Intronisé stratège du tournage d’un
autre âge, le spécialiste de la subjectivité, de l’intériorité, de la traversée
des apparences, des souffrances, a fortiori féminines, Laura Palmer (Twin
Peaks: Fire Walk with Me, 1992) en pleure, en meurt, se réfléchit à
l’autofiction, se fait dérober le fameux « montage final ». Il en résulte une impression de précipitation
persistante, de bande-annonce géante : à l’image de la gamine moins
monstrueuse que le morpion du premier essai, quoique, l’œuvre se vérifie
divisée, presque avortée, trop tôt grandie, pas suffisamment mûrie, à la fois
adulte, infantile, mystique, satirique. Dune, desservi, voire bousillé, par
la BO molto rococo de Toto & Brian Eno, lesté d’une imagerie freudienne à
la truelle, cf. l’émissaire de la Guilde à la bouche vaginale, les vers aux
gueules rectales, ponctué d’un plan de goutte d’eau maladroit, à l’unisson,
hélas, d’une célèbre publicité pour une marque de café, bénéficie toutefois
d’une talentueuse armada, devant, derrière la caméra, possède cependant des
éléments, des instants, intéressants, pertinents, je pense aux scènes
maternelles, en compagnie de l’aristocratique Francesca Annis (Krull,
Peter Yates, 1983), je renvoie vers la coda diluvienne, à l’océan issu de Solaris
(Andreï Tarkovski, 1972). Au creux de cette co-production américano-mexicaine revient, aucun hasard, un avatar de l’escalier de l’adversaire vaincu de Conan
le Barbare (John Milius, 1982), encore un conte d’éducation, de
destruction, d’édification, à la Dino De Laurentiis. Dédié à son fils Federico,
disparu dans un accident d’avion, produit par sa fifille Raffaella, Dune,
film en effet familial, au propre, au figuré, offre un macabre caméo à la
vétérane Silvana Mangano, épouse puis (« Révérende ») mère, en sus de
celui de Lynch, mineur menacé de mort, mince.

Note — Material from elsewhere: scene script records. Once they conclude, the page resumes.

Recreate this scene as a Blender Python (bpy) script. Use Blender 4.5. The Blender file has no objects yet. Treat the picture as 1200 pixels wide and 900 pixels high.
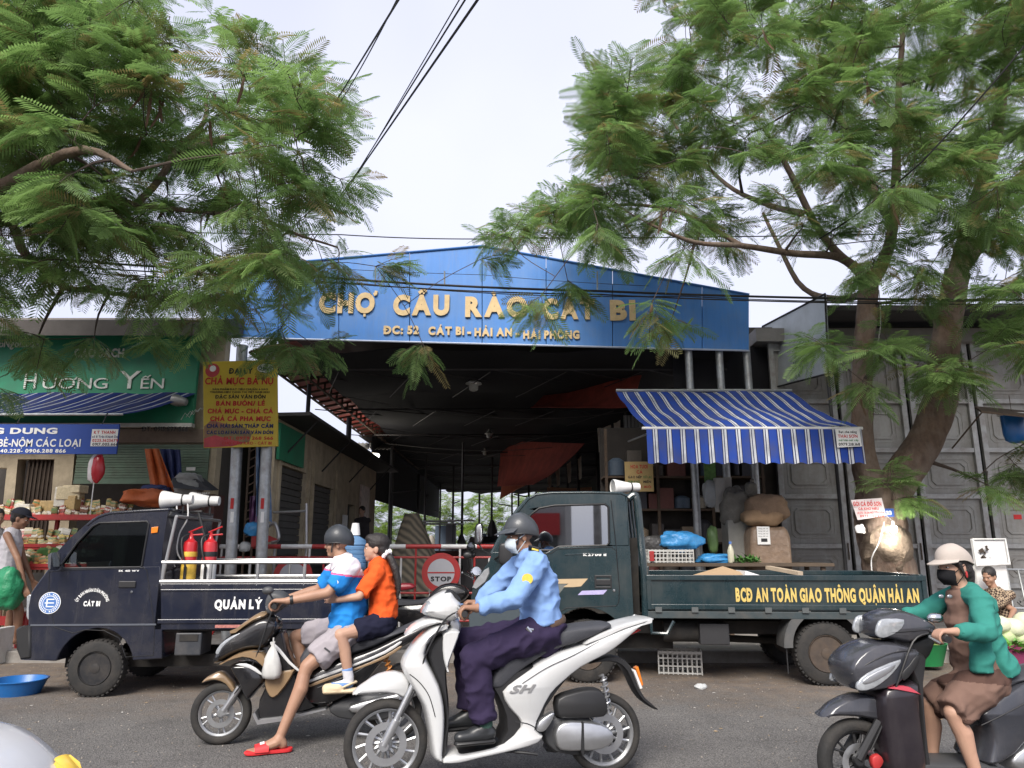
import bpy,bmesh,math,random
import numpy as np
from mathutils import Vector,Matrix,noise
from mathutils.geometry import tessellate_polygon
R=math.radians
random.seed(7)
SC=bpy.context.scene
COL=SC.collection

# ------------------------------------------------------------------ camera
CAM_H,PITCH,FPX=1.45,R(12.3),870.0
cam_data=bpy.data.cameras.new('camera')
cam=bpy.data.objects.new('camera',cam_data)
COL.objects.link(cam)
cam.location=(0,0,CAM_H)
cam.rotation_euler=(R(90)+PITCH,0,0)
cam_data.sensor_width=36
cam_data.lens=FPX/1200*36
cam_data.clip_start=0.05
cam_data.clip_end=2000
SC.camera=cam

# ------------------------------------------------------------------ sky, sun, exposure
SUN_ELEV,SUN_ROT=43,196  # high sun behind thin cloud, behind the viewer's left shoulder
world=bpy.data.worlds.new('World')
SC.world=world
world.use_nodes=True
wn,wl=world.node_tree.nodes,world.node_tree.links
wn.clear()
sky=wn.new('ShaderNodeTexSky')
sky.sky_type='NISHITA'
sky.sun_disc=False
sky.sun_elevation=R(SUN_ELEV)
sky.sun_rotation=R(SUN_ROT)
sky.air_density=1.0
sky.dust_density=6.0
sky.ozone_density=2.0
veil=wn.new('ShaderNodeMix')  # thin high cloud veiling the blue
veil.data_type='RGBA'
cn=wn.new('ShaderNodeTexNoise');cn.inputs['Scale'].default_value=1.6;cn.inputs['Detail'].default_value=4;cn.inputs['Roughness'].default_value=.45
ctc=wn.new('ShaderNodeTexCoord');wl.new(ctc.outputs['Generated'],cn.inputs['Vector'])
cmr=wn.new('ShaderNodeMapRange');cmr.inputs[1].default_value=.3;cmr.inputs[2].default_value=.7;cmr.inputs[3].default_value=.62;cmr.inputs[4].default_value=.92
wl.new(cn.outputs['Fac'],cmr.inputs[0]);wl.new(cmr.outputs[0],veil.inputs[0])
veil.inputs[7].default_value=(6.05,6.2,7.45,1)
wl.new(sky.outputs[0],veil.inputs[6])
bg=wn.new('ShaderNodeBackground')
bg.inputs[1].default_value=0.088
wo=wn.new('ShaderNodeOutputWorld')
wl.new(veil.outputs[2],bg.inputs[0])
wl.new(bg.outputs[0],wo.inputs[0])

sun_data=bpy.data.lights.new('sun','SUN')
sun_data.energy=2.6
sun_data.angle=R(30)
sun_data.color=(1.0,0.95,0.88)
sun=bpy.data.objects.new('sun',sun_data)
COL.objects.link(sun)
_d=Vector((math.sin(R(SUN_ROT))*math.cos(R(SUN_ELEV)),math.cos(R(SUN_ROT))*math.cos(R(SUN_ELEV)),math.sin(R(SUN_ELEV))))
sun.rotation_euler=_d.to_track_quat('Z','Y').to_euler()

SC.view_settings.view_transform='Standard'
SC.view_settings.look='None'
SC.view_settings.exposure=0.93
SC.view_settings.gamma=1.0
SC.view_settings.use_curve_mapping=False
SC.cycles.max_bounces=8
SC.cycles.transparent_max_bounces=12
SC.cycles.caustics_reflective=False
SC.cycles.caustics_refractive=False
try:
 SC.cycles.use_denoising=True
except Exception:
 pass

 # ------------------------------------------------------------------ photo pixel -> place
CT,ST=math.cos(PITCH),math.sin(PITCH)
EYE=Vector((0,0,CAM_H))
def ray(px,py):
 u,v=(px-600)/FPX,(450-py)/FPX
 return Vector((u,CT-v*ST,ST+v*CT))
def W(px,py,Y):
 d=ray(px,py)
 return EYE+d*(Y/d.y)
def G(px,py,z=0.0):
 d=ray(px,py)
 return EYE+d*((z-CAM_H)/d.z)
UP=Vector((0,0,1))
class Plane:
 """upright plane through two ground points; D runs to the right, N faces the street"""
 def __init__(s,a,b):
  s.O=Vector((a[0],a[1],0))
  s.D=Vector((b[0]-a[0],b[1]-a[1],0)).normalized()
  s.N=Vector((s.D.y,-s.D.x,0))
 def pt(s,px,py,off=0.0):
  d=ray(px,py)
  o=s.O+s.N*off
  return EYE+d*((o-EYE).dot(s.N)/d.dot(s.N))
 def uz(s,px,py,off=0.0):
  p=s.pt(px,py,off)
  return ((p-s.O).dot(s.D),p.z)
 def at(s,u,z,off=0.0):
  return s.O+s.D*u+s.N*off+UP*z
 def poly(s,pts,off=0.0):
  return [s.uz(x,y,off) for x,y in pts]
def YP(Y):
 return Plane((0,Y),(1,Y))

 # ------------------------------------------------------------------ materials
MATS={}
def srgb(r,g,b):
 f=lambda c:(c/255)/12.92 if c<=10 else (((c/255)+0.055)/1.055)**2.4
 return (f(r),f(g),f(b))
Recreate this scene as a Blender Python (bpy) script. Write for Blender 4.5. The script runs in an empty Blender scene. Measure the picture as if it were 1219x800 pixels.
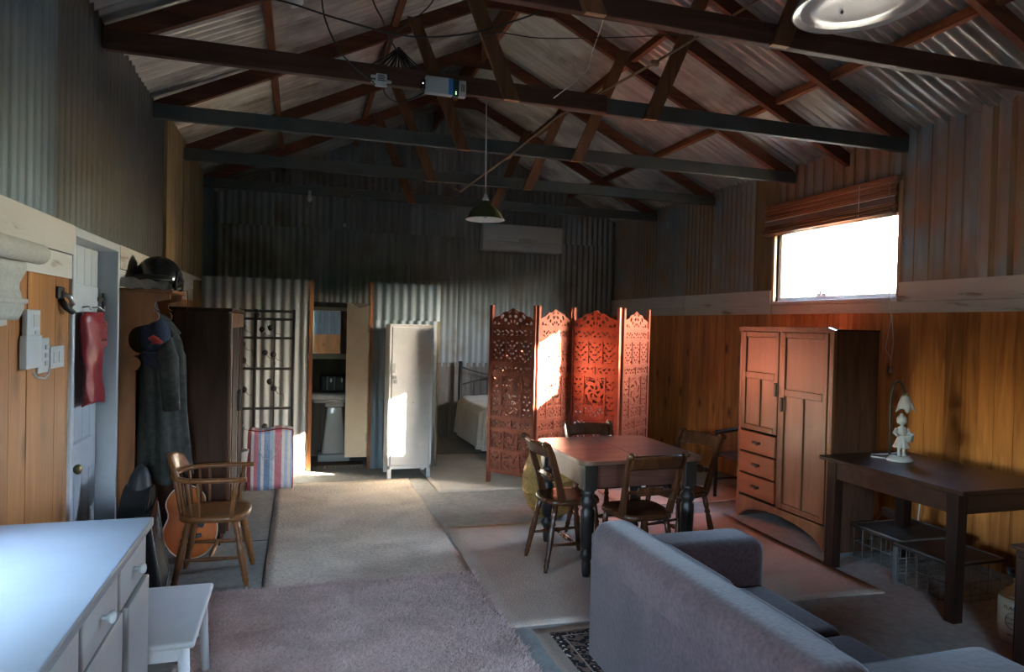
import bpy, bmesh, math, random
import numpy as np
from mathutils import Vector, Matrix
random.seed(7); np.random.seed(7)
C = bpy.context.scene.collection
SC = bpy.context.scene
PI = math.pi
def R(a): return math.radians(a)

# ------------------------------------------------------------------ camera
W = 5.695
cam = bpy.data.cameras.new('camera'); camo = bpy.data.objects.new('camera', cam); C.objects.link(camo)
cam.sensor_width = 36.0; cam.lens = 813.62 * 36.0 / 1219.0
cam.clip_start = 0.03; cam.clip_end = 400
_r = Vector((0.9543, -0.2979, 0.0244)); _u = Vector((-0.0185, 0.0226, 0.9996)); _f = Vector((0.2983, 0.9543, -0.0161))
m = Matrix((( _r.x, _u.x, -_f.x, 1.0551), (_r.y, _u.y, -_f.y, 0.0), (_r.z, _u.z, -_f.z, 1.62), (0, 0, 0, 1)))
camo.matrix_world = m
SC.camera = camo

# ------------------------------------------------------------------ world, sun, exposure
SC.view_settings.view_transform = 'Standard'; SC.view_settings.look = 'None'
SC.view_settings.exposure = 1.45; SC.view_settings.gamma = 1.0
SC.view_settings.use_curve_mapping = False
wd = bpy.data.worlds.new('sky'); SC.world = wd; wd.use_nodes = True
nt = wd.node_tree; bg = nt.nodes['Background']
sky = nt.nodes.new('ShaderNodeTexSky'); sky.sky_type = 'NISHITA'; sky.sun_disc = False
SUN = Vector((1.0, -0.66, 0.475)).normalized()
sky.sun_elevation = math.asin(SUN.z); sky.sun_rotation = math.atan2(SUN.x, SUN.y)
sky.air_density = 1.0; sky.dust_density = 1.3; sky.ozone_density = 1.0; sky.altitude = 200
nt.links.new(sky.outputs[0], bg.inputs[0]); bg.inputs[1].default_value = 10.0
sl = bpy.data.lights.new('sun', 'SUN'); sl.energy = 260.0; sl.angle = R(0.53); sl.color = (1.0, 0.86, 0.68)
so = bpy.data.objects.new('sun', sl); C.objects.link(so)
so.rotation_euler = SUN.to_track_quat('Z', 'Y').to_euler(); so.location = (12, -6, 8)
cy = SC.cycles
cy.use_denoising = True; cy.max_bounces = 14; cy.diffuse_bounces = 12; cy.glossy_bounces = 4
cy.transparent_max_bounces = 12; cy.transmission_bounces = 6; cy.sample_clamp_indirect = 12; cy.caustics_reflective = False
cy.caustics_refractive = False
def portal(name, loc, rot, sx, sy):       # tells the renderer where the sky enters; gives no light of its own
    l = bpy.data.lights.new(name, 'AREA'); l.shape = 'RECTANGLE'; l.size = sx; l.size_y = sy
    l.cycles.is_portal = True
    o = bpy.data.objects.new(name, l); C.objects.link(o); o.location = loc; o.rotation_euler = rot
portal('sky_portal', (W + 0.10, 5.13, 2.26), (0, R(90), 0), 0.74, 1.56)
portal('sky_portal', (-0.16, 2.2, 1.37), (0, R(-90), 0), 0.86, 0.86)
portal('sky_portal', (0.83, -2.36, 1.05), (R(90), 0, 0), 1.2, 2.15)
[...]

Distribué aujourd’hui, Dune
hérisserait sans doute les militants de l’antihomophobie, il ulcéra d’ailleurs
le sieur Robin Wood, itou contempteur des items
d’un second David, Cronenberg. Sorti sept ans après le sidéral, sidérant succès
de La
Guerre des étoiles (George Lucas, 1977), il ne s’adressait pas au même
public, ni au moyen des mêmes thématiques, il ne pouvait par conséquent espérer
rivaliser avec son dispensable prédécesseur, dommage pour le dear Dino. Adoubé par Herbert, lâché par
Lynch, Dune ne mérite pas d’être admiré, d’être descendu, en
chef-d’œuvre vandalisé, en vanité malvenue. Il convient davantage de le redécouvrir
via la disponibilité estivale, de
l’apprécier avec ses défauts, ses qualités, vrai-faux blockbuster au service d’un véritable univers, poème personnalisé
doué d’un cœur, tant pis pour son anémie, sa tachycardie.